Councils pursue judicial review into Heathrow expansion

7 Aug 18

Local authorities are continuing with a legal challenge against the decision to expand Heathrow airport and have lodged a judicial review bid with the High Court.

The challenge has been brought by a coalition of five councils local to Heathrow together with London mayor Sadiq Khan and the NGO Greenpeace.

Their case cites air quality, inadequate environmental assessment and a flawed consultation process as reasons why approval of the expansion was unlawful.

It also argues that the Airports National Policy Statement, a policy framework specific to Heathrow expansion, conflicts with the Planning Act’s commitments to sustainable development.

Ray Puddifoot, leader of Hillingdon Council, one of the councils taking the action, said the government was “trying to avoid applying both the correct legal process and common sense to the question of airport expansion”.

He added: “The abject failure to address the far-reaching consequences for both the environment and the health and wellbeing of tens of thousands of residents across London is simply not acceptable.”

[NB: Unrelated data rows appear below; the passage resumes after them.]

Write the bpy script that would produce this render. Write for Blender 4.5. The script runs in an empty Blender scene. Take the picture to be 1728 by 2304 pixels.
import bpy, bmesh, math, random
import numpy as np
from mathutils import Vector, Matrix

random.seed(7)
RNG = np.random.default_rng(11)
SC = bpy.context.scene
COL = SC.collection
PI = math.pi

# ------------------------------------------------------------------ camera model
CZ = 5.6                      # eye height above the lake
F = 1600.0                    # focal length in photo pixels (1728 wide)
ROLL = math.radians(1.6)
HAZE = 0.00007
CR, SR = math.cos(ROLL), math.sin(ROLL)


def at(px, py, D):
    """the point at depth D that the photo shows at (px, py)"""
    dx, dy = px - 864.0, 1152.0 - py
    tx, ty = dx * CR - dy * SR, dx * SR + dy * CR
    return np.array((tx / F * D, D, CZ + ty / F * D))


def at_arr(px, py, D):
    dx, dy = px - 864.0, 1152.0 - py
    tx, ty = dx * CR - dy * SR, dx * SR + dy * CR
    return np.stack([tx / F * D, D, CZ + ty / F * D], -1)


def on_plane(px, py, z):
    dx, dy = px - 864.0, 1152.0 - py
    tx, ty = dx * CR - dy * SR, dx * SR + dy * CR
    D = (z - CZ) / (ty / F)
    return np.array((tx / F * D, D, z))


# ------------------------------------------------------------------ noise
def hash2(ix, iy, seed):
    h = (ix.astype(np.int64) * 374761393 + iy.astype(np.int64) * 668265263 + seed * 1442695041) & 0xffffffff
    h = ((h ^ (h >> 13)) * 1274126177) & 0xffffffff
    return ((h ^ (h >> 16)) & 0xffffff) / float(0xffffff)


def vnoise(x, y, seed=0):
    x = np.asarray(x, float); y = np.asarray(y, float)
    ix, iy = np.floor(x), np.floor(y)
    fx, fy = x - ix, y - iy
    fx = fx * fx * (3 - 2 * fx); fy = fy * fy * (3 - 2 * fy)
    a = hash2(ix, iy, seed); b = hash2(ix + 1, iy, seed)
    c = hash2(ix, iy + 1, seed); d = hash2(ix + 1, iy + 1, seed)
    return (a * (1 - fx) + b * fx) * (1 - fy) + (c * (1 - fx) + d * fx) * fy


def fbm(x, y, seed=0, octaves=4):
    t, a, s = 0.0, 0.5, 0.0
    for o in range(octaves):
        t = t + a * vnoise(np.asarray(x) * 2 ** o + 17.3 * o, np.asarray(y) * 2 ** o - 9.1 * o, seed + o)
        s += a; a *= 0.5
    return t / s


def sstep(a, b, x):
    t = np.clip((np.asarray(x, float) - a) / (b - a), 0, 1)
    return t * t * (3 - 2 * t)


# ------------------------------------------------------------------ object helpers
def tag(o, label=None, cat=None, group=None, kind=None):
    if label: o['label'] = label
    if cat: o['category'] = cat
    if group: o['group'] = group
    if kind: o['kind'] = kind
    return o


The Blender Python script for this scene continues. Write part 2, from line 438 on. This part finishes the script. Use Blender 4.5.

Hillingdon, Wandsworth, Richmond, Hammersmith and Fulham and the Royal Borough of Windsor and Maidenhead, the councils involved in proceedings, have previously spent upwards of £350,000 on legal proceedings to challenge Heathrow’s expansion.

Puddifoot said: “I have confidence in the judicial process and am hopeful, that as with the previous judicial review challenge which was heard back in 2010, that the court will expose the many failings of this ill-thought-through project.”

Meanwhile, climate change charity Plan B has started separate legal action against the transport secretary in relation to his decision on Heathrow Airport.

Tim Crosland, director of the charity, said: “The government has an express obligation under the Planning Act to promote sustainable development, with specific reference to the impacts of climate change.

“The NPS designated by [transport secretary] Chris Grayling in June does not even consider the government’s obligations under the Paris Agreement on Climate Change or the fact that in April this year, the government committed to a review of its climate targets in light of the Paris Agreement.”

A Department for Transport spokesperson said: “As the secretary of state has made clear, we are confident in the decision-making process which led to designation of the Airports National Policy Statement, and stand ready to defend it robustly against legal challenge.”